>>>

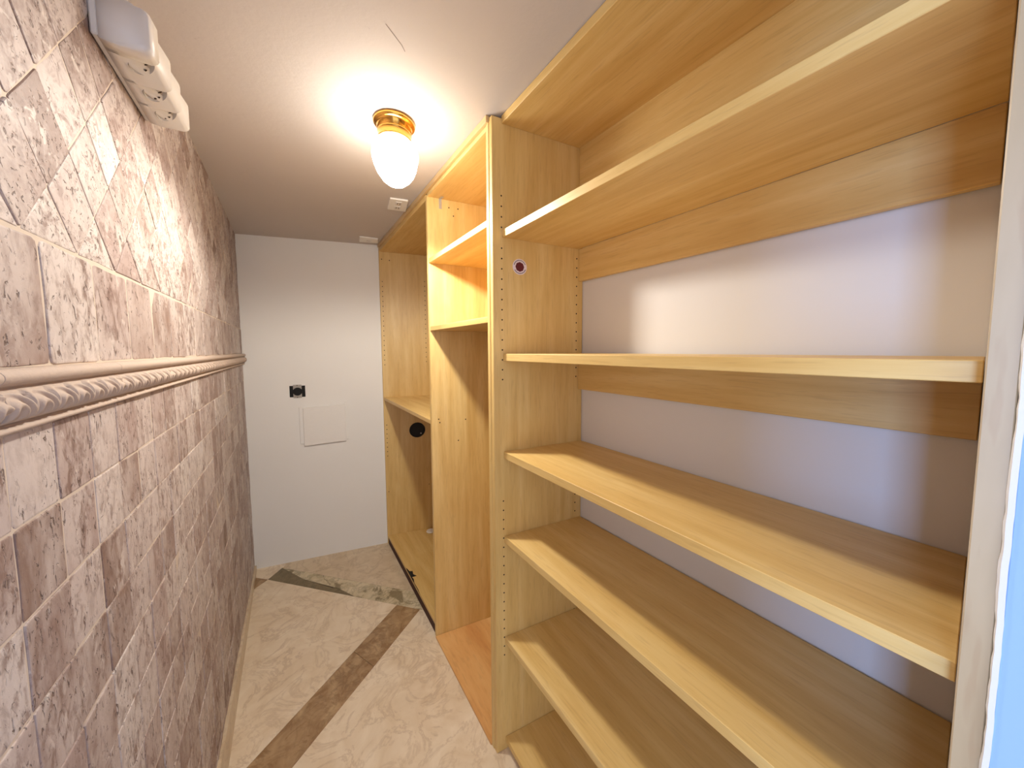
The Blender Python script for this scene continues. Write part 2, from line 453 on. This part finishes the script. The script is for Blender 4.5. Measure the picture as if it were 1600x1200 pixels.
obj('top_panel', prism([(XS, .002), (1.150, .002), (1.150, yN(1.150)), (XS, yN(XS))], 2.197, 2.2215), WH, near)
def nshelf(z0, z1, xb, xb2):
    poly = [(XS, .0006), (xb2, .0006), (xb, yN(xb)-.0004), (XS, yN(XS)-.0004)]
    return obj('shelf', prism(poly, z0, z1, .001), WH, near)
S = [(1.838, 1.862), (1.430, 1.454), (1.093, 1.1165), (.790, .8135), (.415, .4385)]
for i, (a, c) in enumerate(S): nshelf(a, c, *((1.1345, 1.1415) if i < 2 else (1.151, 1.160)))
bp = nshelf(.028, .050, 1.151, 1.160); bp.name = 'bottom_shelf'
obj('kick_board', prism([(.86, .002), (.876, .002), (.876, yN(.876)), (.86, yN(.86))], 0, .0285), WH, near)
xb0 = 1.134
for z0, z1 in ((1.94, 2.197), (1.722, 1.838), (1.318, 1.430)):
    obj('back_rail', prism([(xb0+.008, .001), (xb0+.0255, .001), (1.1535, yN(1.1535)-.001), (xb0+.001, yN(1.134)-.001)], z0-.0003, z1+.0003), WH, near)
# sticker on the side panel
c0 = (.897, yN(.897), 1.749); nn = (-KN, -1, 0)
b = bmesh.new(); disc_on(b, c0, nn, .0265, 32, .0006, .0006); so = obj('sticker', b, STW, near)
so['label'] = 'small round white sticker with a dark red emblem'
b = bmesh.new(); disc_on(b, c0, nn, .0165, 8, .0009, .0003); obj('emblem', b, STR, so)
b = bmesh.new()
nrm = Vector(nn).normalized(); sv = nrm.cross(Vector((0, 0, 1))).normalized()
for a0, a1 in ((20, 160), (205, 335)):
    a = a0
    while a < a1:
        ra = math.radians(a); cc = Vector(c0)+sv*(.0218*math.cos(ra))+Vector((0, 0, 1))*(.0218*math.sin(ra))
        disc_on(b, cc, nn, .0021, 5, .0009, .0003, .8, 1.1); a += 12
obj('ring_lettering', b, STB, so)

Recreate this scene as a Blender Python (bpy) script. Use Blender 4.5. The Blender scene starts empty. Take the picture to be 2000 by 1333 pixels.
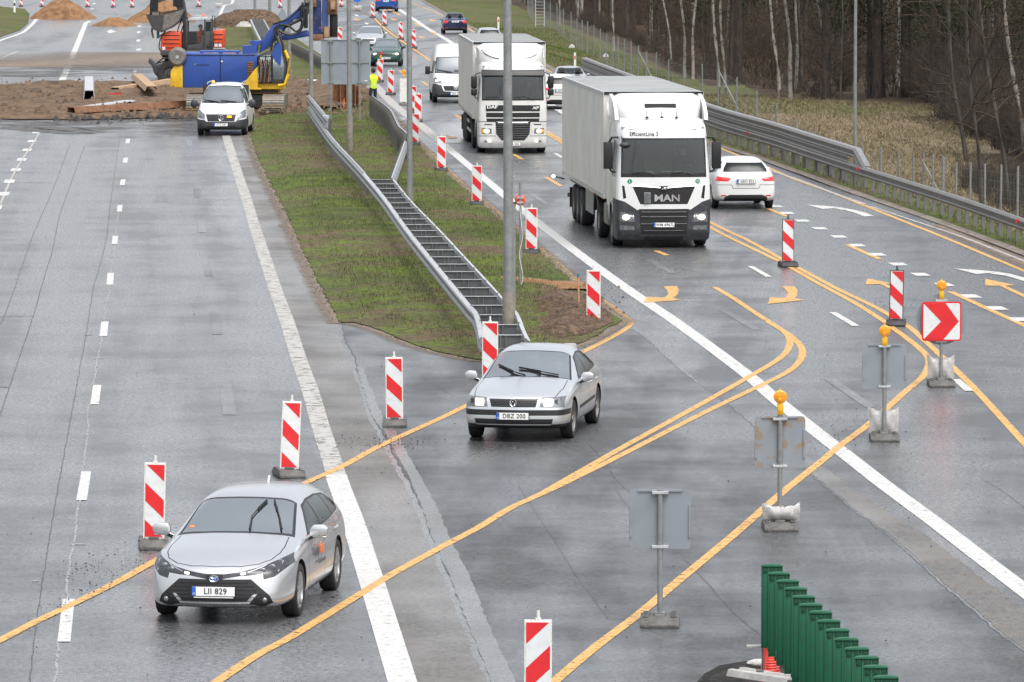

<<<

> TASK STATEMENT
Without including the pictures, reproduce all entries exactly.

> ANSWER TO THIS TASK
The Blender Python script for this scene continues. Write part 2, from line 453 on. This part finishes the script. The script is for Blender 4.5. Measure the picture as if it were 1600x1200 pixels.
obj('top_panel', prism([(XS, .002), (1.150, .002), (1.150, yN(1.150)), (XS, yN(XS))], 2.197, 2.2215), WH, near)
def nshelf(z0, z1, xb, xb2):
    poly = [(XS, .0006), (xb2, .0006), (xb, yN(xb)-.0004), (XS, yN(XS)-.0004)]
    return obj('shelf', prism(poly, z0, z1, .001), WH, near)
S = [(1.838, 1.862), (1.430, 1.454), (1.093, 1.1165), (.790, .8135), (.415, .4385)]
for i, (a, c) in enumerate(S): nshelf(a, c, *((1.1345, 1.1415) if i < 2 else (1.151, 1.160)))
bp = nshelf(.028, .050, 1.151, 1.160); bp.name = 'bottom_shelf'
obj('kick_board', prism([(.86, .002), (.876, .002), (.876, yN(.876)), (.86, yN(.86))], 0, .0285), WH, near)
xb0 = 1.134
for z0, z1 in ((1.94, 2.197), (1.722, 1.838), (1.318, 1.430)):
    obj('back_rail', prism([(xb0+.008, .001), (xb0+.0255, .001), (1.1535, yN(1.1535)-.001), (xb0+.001, yN(1.134)-.001)], z0-.0003, z1+.0003), WH, near)
# sticker on the side panel
c0 = (.897, yN(.897), 1.749); nn = (-KN, -1, 0)
b = bmesh.new(); disc_on(b, c0, nn, .0265, 32, .0006, .0006); so = obj('sticker', b, STW, near)
so['label'] = 'small round white sticker with a dark red emblem'
b = bmesh.new(); disc_on(b, c0, nn, .0165, 8, .0009, .0003); obj('emblem', b, STR, so)
b = bmesh.new()
nrm = Vector(nn).normalized(); sv = nrm.cross(Vector((0, 0, 1))).normalized()
for a0, a1 in ((20, 160), (205, 335)):
    a = a0
    while a < a1:
        ra = math.radians(a); cc = Vector(c0)+sv*(.0218*math.cos(ra))+Vector((0, 0, 1))*(.0218*math.sin(ra))
        disc_on(b, cc, nn, .0021, 5, .0009, .0003, .8, 1.1); a += 12
obj('ring_lettering', b, STB, so)

Recreate this scene as a Blender Python (bpy) script. Use Blender 4.5. The Blender scene starts empty. Take the picture to be 2000 by 1333 pixels.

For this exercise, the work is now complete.